The European airliner manufacturer Airbus Industrie recently took out a patent for an airliner design without the usual cockpit up front.  Instead, the nose of the airplane would be more streamlined, to reduce air resistance, and the windows removed to save weight.  According to the company, this would result in significant fuel savings.  The flight crew would be sited deep inside the belly of the fuselage, their visual input confined to video panels, to go with the all-electronic flight controls.  And, of course, everything would be multiply redundant.

And what if the electronics failed?  Several tech bloggers have already pointed out that the present generation of airliners are all fly-by-wire, flown by pilots who have never flown that plane “by hand”, and who could not do so in any case, since there are no manual controls.

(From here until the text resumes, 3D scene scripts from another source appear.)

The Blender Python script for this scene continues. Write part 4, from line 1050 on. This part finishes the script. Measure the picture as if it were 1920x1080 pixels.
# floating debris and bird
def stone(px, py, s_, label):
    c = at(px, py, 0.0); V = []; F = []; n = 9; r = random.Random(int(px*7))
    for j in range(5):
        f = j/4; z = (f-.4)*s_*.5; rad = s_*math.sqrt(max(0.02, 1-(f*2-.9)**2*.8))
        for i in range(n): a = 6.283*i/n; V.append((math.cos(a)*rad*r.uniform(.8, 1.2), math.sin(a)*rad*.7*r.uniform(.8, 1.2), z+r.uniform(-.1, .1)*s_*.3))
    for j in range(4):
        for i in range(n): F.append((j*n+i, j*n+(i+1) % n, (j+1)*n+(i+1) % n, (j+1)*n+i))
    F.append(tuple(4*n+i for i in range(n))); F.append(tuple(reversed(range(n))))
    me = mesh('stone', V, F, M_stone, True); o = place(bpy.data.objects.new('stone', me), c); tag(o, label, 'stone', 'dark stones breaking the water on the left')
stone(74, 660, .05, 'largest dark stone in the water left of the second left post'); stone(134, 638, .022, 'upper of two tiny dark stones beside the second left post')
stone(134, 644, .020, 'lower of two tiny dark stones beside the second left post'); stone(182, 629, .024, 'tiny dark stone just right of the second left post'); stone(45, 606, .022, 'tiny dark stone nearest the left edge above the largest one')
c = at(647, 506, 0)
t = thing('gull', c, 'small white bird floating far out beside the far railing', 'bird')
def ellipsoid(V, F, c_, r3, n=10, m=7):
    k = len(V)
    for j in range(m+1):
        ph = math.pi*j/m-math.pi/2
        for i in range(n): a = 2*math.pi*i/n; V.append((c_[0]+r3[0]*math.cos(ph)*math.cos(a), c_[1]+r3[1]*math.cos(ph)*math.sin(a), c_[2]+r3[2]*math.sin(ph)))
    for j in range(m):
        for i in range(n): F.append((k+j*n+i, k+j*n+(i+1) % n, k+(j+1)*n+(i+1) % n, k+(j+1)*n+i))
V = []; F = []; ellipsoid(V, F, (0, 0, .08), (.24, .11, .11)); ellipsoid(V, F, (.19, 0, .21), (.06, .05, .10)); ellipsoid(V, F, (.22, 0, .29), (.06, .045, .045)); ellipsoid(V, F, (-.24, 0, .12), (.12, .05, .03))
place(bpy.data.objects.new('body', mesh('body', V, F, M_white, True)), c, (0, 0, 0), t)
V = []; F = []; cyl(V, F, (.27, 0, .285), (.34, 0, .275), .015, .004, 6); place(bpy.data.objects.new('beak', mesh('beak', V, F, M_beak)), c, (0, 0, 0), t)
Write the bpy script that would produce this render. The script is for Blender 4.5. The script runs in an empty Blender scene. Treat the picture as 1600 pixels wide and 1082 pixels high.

Furthermore, building on the example of remote-controlled drones, why have the pilots, or the drivers, in the vehicles at all?  With a little more redundancy introduced into satellite communications, there would be little to choose in reliability between remote signals traveling a few meters by wire and many kilometers by transmission.   And issues of operator fatigue, housing and other support at destinations, and disruptions to family life would be far more easily dealt with.  And the pool of potential pilots would be greatly expanded.

Strangely enough, the passenger windows along the side of the plane are retained in the patent drawings, even though several of the tech bloggers point out that removing those windows would reduce weight further as well as strengthening the fuselage.  There is, after all, very little to see out the windows during most flights, and putting in video screens instead would allow individual passengers to view takeoffs and landings at will without disturbing others.  First-class passengers could simply be given interactive eyewear.  This would even be an improvement for them – passengers on the now-extinct SST never did have much of a view, despite their premium air fares, out of those little round windows.

If this seems strange, it is worth asking why Airbus would bother to patent the idea at all, if not to anticipate a possible future development and stake out its legal position in advance?  One can see in this clever idea yet another guide to our electronically-determined future.

Why not follow the Airbus example, and put streamlined noses on the trucks, with the drivers sitting fully inside and navigating by transmitted visual imagery of their surrounding using electronic drive-by-wire? Stranger ideas than this are being followed by transportation research at this very moment.